::: RECORDS SHOWN

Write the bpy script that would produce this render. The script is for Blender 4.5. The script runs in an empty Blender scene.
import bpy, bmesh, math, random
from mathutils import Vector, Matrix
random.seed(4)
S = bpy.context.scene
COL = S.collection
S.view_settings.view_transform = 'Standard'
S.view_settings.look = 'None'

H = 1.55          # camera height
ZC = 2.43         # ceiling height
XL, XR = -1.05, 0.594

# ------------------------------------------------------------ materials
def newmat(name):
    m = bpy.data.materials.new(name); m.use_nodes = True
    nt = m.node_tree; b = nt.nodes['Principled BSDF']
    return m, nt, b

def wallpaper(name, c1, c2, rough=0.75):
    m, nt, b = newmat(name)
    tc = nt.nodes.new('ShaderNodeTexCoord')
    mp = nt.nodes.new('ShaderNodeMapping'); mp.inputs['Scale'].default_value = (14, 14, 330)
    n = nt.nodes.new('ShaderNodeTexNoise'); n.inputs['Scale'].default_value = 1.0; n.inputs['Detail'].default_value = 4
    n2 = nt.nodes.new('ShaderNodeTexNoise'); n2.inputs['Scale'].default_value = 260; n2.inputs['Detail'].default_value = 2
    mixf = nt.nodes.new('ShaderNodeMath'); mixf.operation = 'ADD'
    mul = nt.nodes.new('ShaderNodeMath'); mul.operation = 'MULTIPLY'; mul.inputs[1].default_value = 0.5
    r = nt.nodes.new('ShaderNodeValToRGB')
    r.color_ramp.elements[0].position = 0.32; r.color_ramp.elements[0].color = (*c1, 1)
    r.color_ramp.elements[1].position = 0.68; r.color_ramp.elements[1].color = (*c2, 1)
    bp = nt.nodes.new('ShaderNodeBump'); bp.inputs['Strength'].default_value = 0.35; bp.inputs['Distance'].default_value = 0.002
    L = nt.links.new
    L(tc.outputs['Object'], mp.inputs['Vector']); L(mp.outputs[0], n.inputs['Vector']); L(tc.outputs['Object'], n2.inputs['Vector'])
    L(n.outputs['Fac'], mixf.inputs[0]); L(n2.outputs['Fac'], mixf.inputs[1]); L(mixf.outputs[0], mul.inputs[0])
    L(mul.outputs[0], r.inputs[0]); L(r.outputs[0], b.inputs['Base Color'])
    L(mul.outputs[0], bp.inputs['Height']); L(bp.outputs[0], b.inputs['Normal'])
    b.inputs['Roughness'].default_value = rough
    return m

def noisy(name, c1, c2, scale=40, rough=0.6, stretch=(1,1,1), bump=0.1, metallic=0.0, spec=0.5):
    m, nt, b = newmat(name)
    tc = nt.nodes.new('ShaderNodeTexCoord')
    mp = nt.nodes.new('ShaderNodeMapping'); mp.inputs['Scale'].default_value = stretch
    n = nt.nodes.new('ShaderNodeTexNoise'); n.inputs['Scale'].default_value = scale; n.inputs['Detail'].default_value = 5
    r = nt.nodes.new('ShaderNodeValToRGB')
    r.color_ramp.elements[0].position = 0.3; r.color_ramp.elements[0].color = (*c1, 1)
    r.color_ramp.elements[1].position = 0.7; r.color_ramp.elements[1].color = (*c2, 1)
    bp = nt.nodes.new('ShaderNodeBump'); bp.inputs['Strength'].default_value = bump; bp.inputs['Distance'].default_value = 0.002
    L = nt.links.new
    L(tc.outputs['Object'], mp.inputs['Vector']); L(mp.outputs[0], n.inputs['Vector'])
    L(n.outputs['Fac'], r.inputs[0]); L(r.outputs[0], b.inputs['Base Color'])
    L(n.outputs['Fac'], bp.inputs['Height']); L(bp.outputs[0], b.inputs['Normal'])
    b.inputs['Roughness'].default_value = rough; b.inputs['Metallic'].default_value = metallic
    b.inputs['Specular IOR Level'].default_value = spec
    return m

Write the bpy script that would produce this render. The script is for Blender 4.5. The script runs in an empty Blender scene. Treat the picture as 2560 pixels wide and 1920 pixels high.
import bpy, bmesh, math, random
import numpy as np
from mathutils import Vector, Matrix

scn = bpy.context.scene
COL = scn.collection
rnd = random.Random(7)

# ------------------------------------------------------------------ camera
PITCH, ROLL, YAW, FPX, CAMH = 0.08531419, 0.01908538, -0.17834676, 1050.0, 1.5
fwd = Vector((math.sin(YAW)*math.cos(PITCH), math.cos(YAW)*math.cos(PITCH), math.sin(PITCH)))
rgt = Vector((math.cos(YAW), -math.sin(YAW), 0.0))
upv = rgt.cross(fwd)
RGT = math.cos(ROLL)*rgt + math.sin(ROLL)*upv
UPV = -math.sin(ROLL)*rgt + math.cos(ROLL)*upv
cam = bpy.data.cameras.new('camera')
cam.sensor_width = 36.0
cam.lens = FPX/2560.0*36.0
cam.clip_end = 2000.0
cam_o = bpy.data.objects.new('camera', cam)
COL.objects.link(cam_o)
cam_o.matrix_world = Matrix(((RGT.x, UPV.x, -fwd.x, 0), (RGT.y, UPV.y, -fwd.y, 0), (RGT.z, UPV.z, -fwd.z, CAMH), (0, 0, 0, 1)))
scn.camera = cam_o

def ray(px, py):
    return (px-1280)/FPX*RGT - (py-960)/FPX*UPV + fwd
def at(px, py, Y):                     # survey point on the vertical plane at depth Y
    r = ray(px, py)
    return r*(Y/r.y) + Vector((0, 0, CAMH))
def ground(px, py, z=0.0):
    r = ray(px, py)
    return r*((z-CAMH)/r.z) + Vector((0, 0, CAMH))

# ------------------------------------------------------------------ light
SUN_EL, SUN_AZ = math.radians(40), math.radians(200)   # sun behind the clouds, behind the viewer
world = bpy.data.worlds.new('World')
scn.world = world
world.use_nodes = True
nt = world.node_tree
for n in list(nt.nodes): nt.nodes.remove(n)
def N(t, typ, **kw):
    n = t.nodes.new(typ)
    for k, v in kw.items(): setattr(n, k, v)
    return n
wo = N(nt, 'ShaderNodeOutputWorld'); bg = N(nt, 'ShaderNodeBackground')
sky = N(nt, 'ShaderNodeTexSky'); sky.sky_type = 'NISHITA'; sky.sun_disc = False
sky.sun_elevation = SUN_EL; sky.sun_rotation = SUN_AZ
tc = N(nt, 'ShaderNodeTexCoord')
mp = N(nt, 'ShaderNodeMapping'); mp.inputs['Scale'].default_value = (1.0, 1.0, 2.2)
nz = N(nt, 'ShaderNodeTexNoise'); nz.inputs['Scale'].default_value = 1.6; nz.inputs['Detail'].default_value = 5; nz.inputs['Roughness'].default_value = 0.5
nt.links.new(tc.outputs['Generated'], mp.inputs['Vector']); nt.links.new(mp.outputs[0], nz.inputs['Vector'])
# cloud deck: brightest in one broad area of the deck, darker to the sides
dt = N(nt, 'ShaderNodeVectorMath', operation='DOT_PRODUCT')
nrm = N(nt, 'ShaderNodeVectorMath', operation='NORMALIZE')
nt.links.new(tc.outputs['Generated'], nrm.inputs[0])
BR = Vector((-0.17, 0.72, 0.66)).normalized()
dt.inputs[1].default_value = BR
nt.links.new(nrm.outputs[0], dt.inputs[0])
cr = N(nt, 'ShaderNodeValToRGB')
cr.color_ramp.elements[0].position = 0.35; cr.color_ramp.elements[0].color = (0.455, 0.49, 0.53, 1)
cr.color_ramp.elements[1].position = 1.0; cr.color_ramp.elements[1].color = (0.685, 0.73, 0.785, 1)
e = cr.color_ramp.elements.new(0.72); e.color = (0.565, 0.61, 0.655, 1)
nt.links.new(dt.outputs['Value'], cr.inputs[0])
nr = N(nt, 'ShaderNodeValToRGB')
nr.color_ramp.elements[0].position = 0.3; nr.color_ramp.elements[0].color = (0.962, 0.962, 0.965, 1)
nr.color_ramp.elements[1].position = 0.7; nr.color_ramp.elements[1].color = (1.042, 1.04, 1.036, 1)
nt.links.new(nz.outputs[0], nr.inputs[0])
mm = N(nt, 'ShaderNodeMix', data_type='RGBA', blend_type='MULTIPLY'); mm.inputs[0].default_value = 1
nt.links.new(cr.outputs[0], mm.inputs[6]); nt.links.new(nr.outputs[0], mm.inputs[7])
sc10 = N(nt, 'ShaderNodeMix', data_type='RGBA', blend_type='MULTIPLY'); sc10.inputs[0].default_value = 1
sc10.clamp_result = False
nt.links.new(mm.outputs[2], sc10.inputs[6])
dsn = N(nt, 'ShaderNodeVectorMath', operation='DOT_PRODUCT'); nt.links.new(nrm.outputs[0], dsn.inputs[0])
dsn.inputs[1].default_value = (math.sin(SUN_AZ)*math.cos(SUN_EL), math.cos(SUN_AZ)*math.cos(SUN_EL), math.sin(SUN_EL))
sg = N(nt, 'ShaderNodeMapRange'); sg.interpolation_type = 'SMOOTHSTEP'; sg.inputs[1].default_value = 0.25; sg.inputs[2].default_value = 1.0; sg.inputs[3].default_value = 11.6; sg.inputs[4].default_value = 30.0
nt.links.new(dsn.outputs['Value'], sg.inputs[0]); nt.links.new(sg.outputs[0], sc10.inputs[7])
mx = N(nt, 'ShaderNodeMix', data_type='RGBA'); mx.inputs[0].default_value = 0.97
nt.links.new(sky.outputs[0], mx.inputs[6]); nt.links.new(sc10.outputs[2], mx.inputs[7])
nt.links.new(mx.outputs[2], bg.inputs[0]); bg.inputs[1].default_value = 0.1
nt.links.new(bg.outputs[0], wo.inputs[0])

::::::

Print, from the entries above, the line with "1920 pixels high.", the line with "rnd = random.Random(7)" and all lines between them, exactly and with nothing else.

Write the bpy script that would produce this render. The script is for Blender 4.5. The script runs in an empty Blender scene. Treat the picture as 2560 pixels wide and 1920 pixels high.
import bpy, bmesh, math, random
import numpy as np
from mathutils import Vector, Matrix

scn = bpy.context.scene
COL = scn.collection
rnd = random.Random(7)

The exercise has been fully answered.